Goal of the exercise
Write the data below out exactly as it stands. Do not include the pictures.

Recorded data
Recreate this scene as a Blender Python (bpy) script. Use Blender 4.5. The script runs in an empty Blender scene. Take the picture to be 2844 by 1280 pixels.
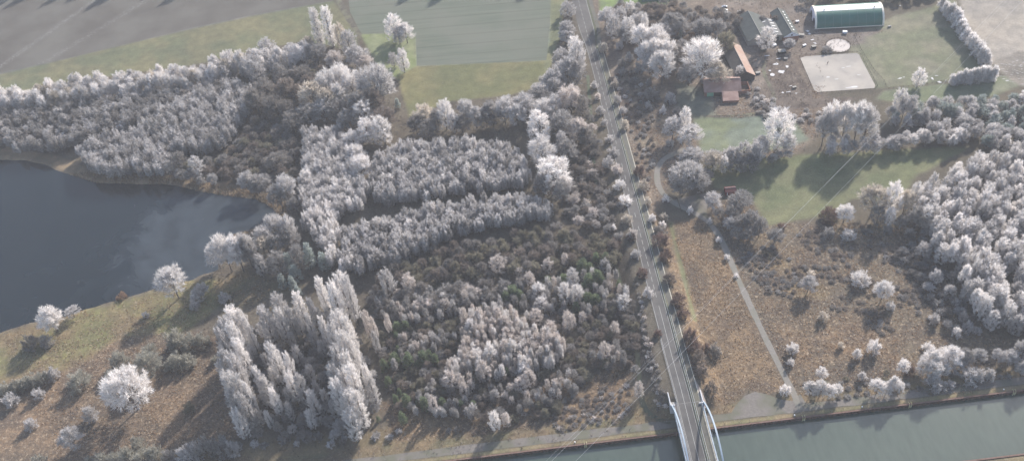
import bpy, math, random
import numpy as np
PI=math.pi; R=math.radians
scene=bpy.context.scene
# ------------------------------------------------------------------ camera
W0,H0=2844.0,1280.0
FOC,PITCH,ROLL,HC=2700.0,R(44),R(-7),400.0
_fw=np.array([0,math.cos(PITCH),-math.sin(PITCH)]); _r=np.array([1.0,0,0]); _u=np.cross(_r,_fw)
_rx=math.cos(ROLL)*_r+math.sin(ROLL)*_u; _ux=np.cross(_rx,_fw)
from mathutils import Matrix, Vector
cd=bpy.data.cameras.new('camera'); cam=bpy.data.objects.new('camera',cd); scene.collection.objects.link(cam)
M=Matrix.Identity(4)
for i in range(3):
    M[i][0]=_rx[i]; M[i][1]=_ux[i]; M[i][2]=-_fw[i]
M[2][3]=HC
cam.matrix_world=M
cd.sensor_width=36; cd.lens=36*FOC/W0; cd.clip_end=12000; cd.clip_start=1
scene.camera=cam
# ------------------------------------------------------------------ light
SUN_EL=R(30); SD=np.array([-0.60,-0.80])   # ground direction in which shadows fall
w=bpy.data.worlds.new('World'); scene.world=w; w.use_nodes=True
nt=w.node_tree; nt.nodes.clear()
sky=nt.nodes.new('ShaderNodeTexSky'); sky.sky_type='NISHITA'; sky.sun_disc=False
sky.sun_elevation=SUN_EL; sky.sun_rotation=math.atan2(-SD[0],-SD[1]); sky.air_density=1.0; sky.dust_density=1.6; sky.altitude=60
bg=nt.nodes.new('ShaderNodeBackground'); bg.inputs[1].default_value=0.13
wo=nt.nodes.new('ShaderNodeOutputWorld'); nt.links.new(sky.outputs[0],bg.inputs[0]); nt.links.new(bg.outputs[0],wo.inputs[0])
sl=bpy.data.lights.new('sun','SUN'); sl.energy=4.7; sl.angle=R(2.2); sl.color=(1.0,0.92,0.84)
so=bpy.data.objects.new('sun',sl); scene.collection.objects.link(so)
d=Vector((SD[0]*math.cos(SUN_EL),SD[1]*math.cos(SUN_EL),-math.sin(SUN_EL)))
so.rotation_euler=d.to_track_quat('-Z','Y').to_euler()
so.location=(300,600,300)
scene.view_settings.view_transform='Standard'; scene.view_settings.look='None'
scene.view_settings.exposure=0.92; scene.view_settings.gamma=1
scene.cycles.max_bounces=6; scene.cycles.volume_bounces=0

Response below
Recreate this scene as a Blender Python (bpy) script. Use Blender 4.5. The script runs in an empty Blender scene. Take the picture to be 2844 by 1280 pixels.
import bpy, math, random
import numpy as np
PI=math.pi; R=math.radians
scene=bpy.context.scene
# ------------------------------------------------------------------ camera
W0,H0=2844.0,1280.0
FOC,PITCH,ROLL,HC=2700.0,R(44),R(-7),400.0
_fw=np.array([0,math.cos(PITCH),-math.sin(PITCH)]); _r=np.array([1.0,0,0]); _u=np.cross(_r,_fw)
_rx=math.cos(ROLL)*_r+math.sin(ROLL)*_u; _ux=np.cross(_rx,_fw)
from mathutils import Matrix, Vector
cd=bpy.data.cameras.new('camera'); cam=bpy.data.objects.new('camera',cd); scene.collection.objects.link(cam)
M=Matrix.Identity(4)
for i in range(3):
    M[i][0]=_rx[i]; M[i][1]=_ux[i]; M[i][2]=-_fw[i]
M[2][3]=HC
cam.matrix_world=M
cd.sensor_width=36; cd.lens=36*FOC/W0; cd.clip_end=12000; cd.clip_start=1
scene.camera=cam
# ------------------------------------------------------------------ light
SUN_EL=R(30); SD=np.array([-0.60,-0.80])   # ground direction in which shadows fall
w=bpy.data.worlds.new('World'); scene.world=w; w.use_nodes=True
nt=w.node_tree; nt.nodes.clear()
sky=nt.nodes.new('ShaderNodeTexSky'); sky.sky_type='NISHITA'; sky.sun_disc=False
sky.sun_elevation=SUN_EL; sky.sun_rotation=math.atan2(-SD[0],-SD[1]); sky.air_density=1.0; sky.dust_density=1.6; sky.altitude=60
bg=nt.nodes.new('ShaderNodeBackground'); bg.inputs[1].default_value=0.13
wo=nt.nodes.new('ShaderNodeOutputWorld'); nt.links.new(sky.outputs[0],bg.inputs[0]); nt.links.new(bg.outputs[0],wo.inputs[0])
sl=bpy.data.lights.new('sun','SUN'); sl.energy=4.7; sl.angle=R(2.2); sl.color=(1.0,0.92,0.84)
so=bpy.data.objects.new('sun',sl); scene.collection.objects.link(so)
d=Vector((SD[0]*math.cos(SUN_EL),SD[1]*math.cos(SUN_EL),-math.sin(SUN_EL)))
so.rotation_euler=d.to_track_quat('-Z','Y').to_euler()
so.location=(300,600,300)
scene.view_settings.view_transform='Standard'; scene.view_settings.look='None'
scene.view_settings.exposure=0.92; scene.view_settings.gamma=1
scene.cycles.max_bounces=6; scene.cycles.volume_bounces=0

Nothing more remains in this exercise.